Job: Please output the lines shown below exactly as they appear.
* begin Provided material *
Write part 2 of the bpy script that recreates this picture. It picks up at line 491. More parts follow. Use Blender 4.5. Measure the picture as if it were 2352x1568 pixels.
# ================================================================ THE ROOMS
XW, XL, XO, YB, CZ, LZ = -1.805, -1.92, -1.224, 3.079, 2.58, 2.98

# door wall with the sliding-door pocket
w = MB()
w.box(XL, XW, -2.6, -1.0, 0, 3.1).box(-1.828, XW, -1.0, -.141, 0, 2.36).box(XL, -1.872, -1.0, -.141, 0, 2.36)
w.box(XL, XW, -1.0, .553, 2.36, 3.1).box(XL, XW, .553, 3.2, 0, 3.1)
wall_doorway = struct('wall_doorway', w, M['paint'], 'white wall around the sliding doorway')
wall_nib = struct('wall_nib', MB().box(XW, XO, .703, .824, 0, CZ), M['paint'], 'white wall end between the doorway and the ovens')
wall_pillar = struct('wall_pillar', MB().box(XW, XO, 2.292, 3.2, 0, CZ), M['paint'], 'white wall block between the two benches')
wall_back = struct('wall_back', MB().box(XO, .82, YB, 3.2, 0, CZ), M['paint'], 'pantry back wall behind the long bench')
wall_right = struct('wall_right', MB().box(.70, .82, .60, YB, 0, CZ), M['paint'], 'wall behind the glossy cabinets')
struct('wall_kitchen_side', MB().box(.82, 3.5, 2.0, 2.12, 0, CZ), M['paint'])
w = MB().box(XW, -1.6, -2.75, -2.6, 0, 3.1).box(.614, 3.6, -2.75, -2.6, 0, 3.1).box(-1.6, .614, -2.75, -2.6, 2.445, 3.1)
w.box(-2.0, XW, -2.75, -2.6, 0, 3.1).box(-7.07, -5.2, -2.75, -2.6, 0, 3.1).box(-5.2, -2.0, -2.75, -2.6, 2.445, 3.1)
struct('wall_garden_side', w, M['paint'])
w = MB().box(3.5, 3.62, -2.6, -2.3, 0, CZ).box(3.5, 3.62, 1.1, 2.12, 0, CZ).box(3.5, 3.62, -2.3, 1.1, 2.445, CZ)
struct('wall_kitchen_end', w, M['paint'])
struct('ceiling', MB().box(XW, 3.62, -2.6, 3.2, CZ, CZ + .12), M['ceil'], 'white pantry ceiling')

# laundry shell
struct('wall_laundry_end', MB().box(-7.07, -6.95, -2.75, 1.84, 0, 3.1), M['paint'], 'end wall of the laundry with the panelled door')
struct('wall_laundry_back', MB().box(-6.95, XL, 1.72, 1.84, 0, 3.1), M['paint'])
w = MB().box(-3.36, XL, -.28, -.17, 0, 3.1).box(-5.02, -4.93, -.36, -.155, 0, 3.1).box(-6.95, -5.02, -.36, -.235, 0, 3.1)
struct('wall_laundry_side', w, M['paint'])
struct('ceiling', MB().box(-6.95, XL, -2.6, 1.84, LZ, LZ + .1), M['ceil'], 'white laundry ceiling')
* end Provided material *
Solution to this task:
Write part 2 of the bpy script that recreates this picture. It picks up at line 491. More parts follow. Use Blender 4.5. Measure the picture as if it were 2352x1568 pixels.
# ================================================================ THE ROOMS
XW, XL, XO, YB, CZ, LZ = -1.805, -1.92, -1.224, 3.079, 2.58, 2.98

# door wall with the sliding-door pocket
w = MB()
w.box(XL, XW, -2.6, -1.0, 0, 3.1).box(-1.828, XW, -1.0, -.141, 0, 2.36).box(XL, -1.872, -1.0, -.141, 0, 2.36)
w.box(XL, XW, -1.0, .553, 2.36, 3.1).box(XL, XW, .553, 3.2, 0, 3.1)
wall_doorway = struct('wall_doorway', w, M['paint'], 'white wall around the sliding doorway')
wall_nib = struct('wall_nib', MB().box(XW, XO, .703, .824, 0, CZ), M['paint'], 'white wall end between the doorway and the ovens')
wall_pillar = struct('wall_pillar', MB().box(XW, XO, 2.292, 3.2, 0, CZ), M['paint'], 'white wall block between the two benches')
wall_back = struct('wall_back', MB().box(XO, .82, YB, 3.2, 0, CZ), M['paint'], 'pantry back wall behind the long bench')
wall_right = struct('wall_right', MB().box(.70, .82, .60, YB, 0, CZ), M['paint'], 'wall behind the glossy cabinets')
struct('wall_kitchen_side', MB().box(.82, 3.5, 2.0, 2.12, 0, CZ), M['paint'])
w = MB().box(XW, -1.6, -2.75, -2.6, 0, 3.1).box(.614, 3.6, -2.75, -2.6, 0, 3.1).box(-1.6, .614, -2.75, -2.6, 2.445, 3.1)
w.box(-2.0, XW, -2.75, -2.6, 0, 3.1).box(-7.07, -5.2, -2.75, -2.6, 0, 3.1).box(-5.2, -2.0, -2.75, -2.6, 2.445, 3.1)
struct('wall_garden_side', w, M['paint'])
w = MB().box(3.5, 3.62, -2.6, -2.3, 0, CZ).box(3.5, 3.62, 1.1, 2.12, 0, CZ).box(3.5, 3.62, -2.3, 1.1, 2.445, CZ)
struct('wall_kitchen_end', w, M['paint'])
struct('ceiling', MB().box(XW, 3.62, -2.6, 3.2, CZ, CZ + .12), M['ceil'], 'white pantry ceiling')

# laundry shell
struct('wall_laundry_end', MB().box(-7.07, -6.95, -2.75, 1.84, 0, 3.1), M['paint'], 'end wall of the laundry with the panelled door')
struct('wall_laundry_back', MB().box(-6.95, XL, 1.72, 1.84, 0, 3.1), M['paint'])
w = MB().box(-3.36, XL, -.28, -.17, 0, 3.1).box(-5.02, -4.93, -.36, -.155, 0, 3.1).box(-6.95, -5.02, -.36, -.235, 0, 3.1)
struct('wall_laundry_side', w, M['paint'])
struct('ceiling', MB().box(-6.95, XL, -2.6, 1.84, LZ, LZ + .1), M['ceil'], 'white laundry ceiling')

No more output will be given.